Выходит так. Так, к сожалению, бывает. И бывает нередко. Тысячи великих трудятся над шлифовкой наших душ… Увы, не всегда все получается гладко.
Мораль Н. Н. в принципе ясна — он потребитель. Потребитель до мозга костей. Возможно, Н. Н. и нафарширован умными мыслями других людей, но в главном он все-таки неумен: не понял он, что по-настоящему интеллигентен тот, у кого добры сердце и душа. У кого душа развилась раньше мозга.
Бездуховность всегда была сутью потребительства.
Вот еще письмо, автор которого по известным соображениям посчитал нужным остаться инкогнито. «Меня исключили из института за спекуляцию пластинками. Со временем я понял, что поступили справедливо. Но никто так и не разобрался в том, что спекулировал я не столько из соображений обогатиться, сколько из желания самоутвердиться. Сначала я был весь закомплексован, во все стороны торчали i колючки моего характера. Но когда стал лучше других одеваться, разбираться в дефиците дисков, меня стали выделять. Мне это нравилось. Я потом втянулся».
Итог известен. Так бывает всегда, когда средством самоутверждения становится вещь.
В жизни нас окружает, подсчитали ученые, 20 миллионов наименований вещей. С каждым днем- их становится все больше…

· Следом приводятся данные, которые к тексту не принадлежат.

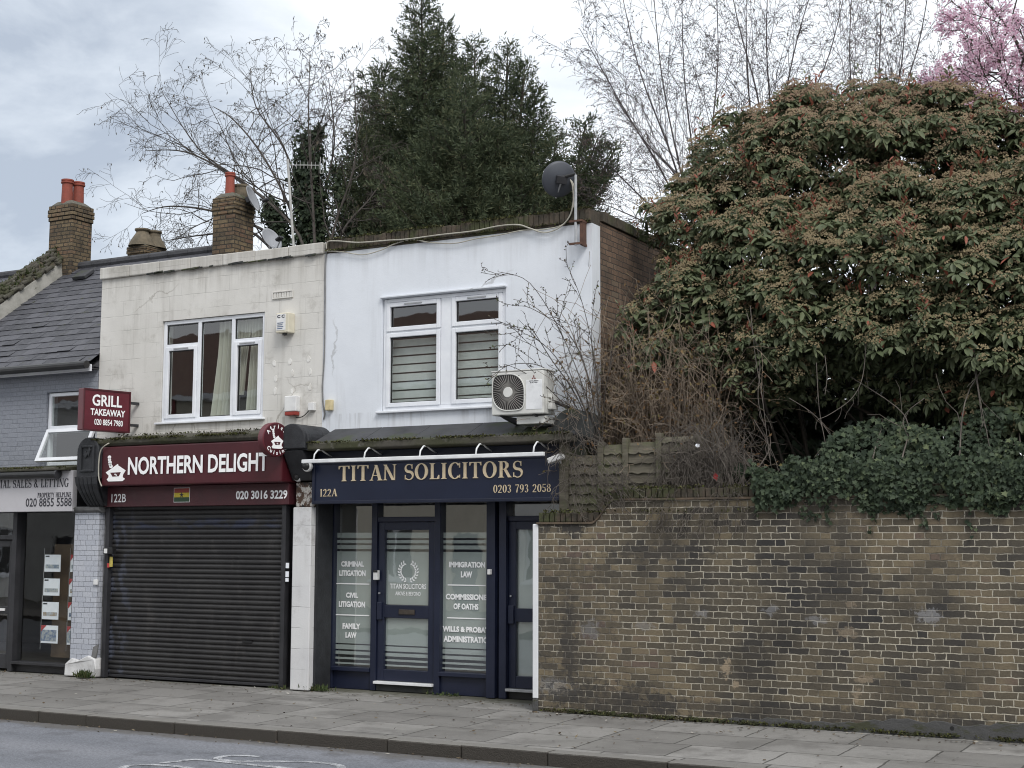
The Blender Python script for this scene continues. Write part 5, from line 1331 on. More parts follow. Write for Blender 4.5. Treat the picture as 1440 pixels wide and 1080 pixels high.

Потребности наши растут (осмелюсь предположить, что дефицит как таковой будет всегда, человеку всегда будет чего-то не хватать, даже в самом развитом обществе). Растет благосостояние. Все это здорово. Но разумно ли человеку мыслящему ставить перед собой одну-единственную цель — только иметь. Не важно, что («Жигули» или картину), но иметь, и только. Вправе ли вообще ставить человек перед собой такую цель? Справедливо ли это по отношению к самой жизни — целью ее делать материальное благополучие? Короче говоря, измерять жизнь количественной, а не качественной мерой. Измерять жизнь метрами, килограммами, рублями?..
Справедливо ли это?
Шувакиш кипит. Он — вечный баловень воскресенья. Воскресенье — день исключительный, он всегда на границе с праздником. Я знаю людей, и их немало, кто всю неделю «спит», а оживает только в воскресенье. Только седьмую часть жизни такой человек хоть как-то пытается двигаться мыслью, телом. Только седьмую.
Справедливо ли это?
Такой человек обкрадывает себя, обкрадывает нас.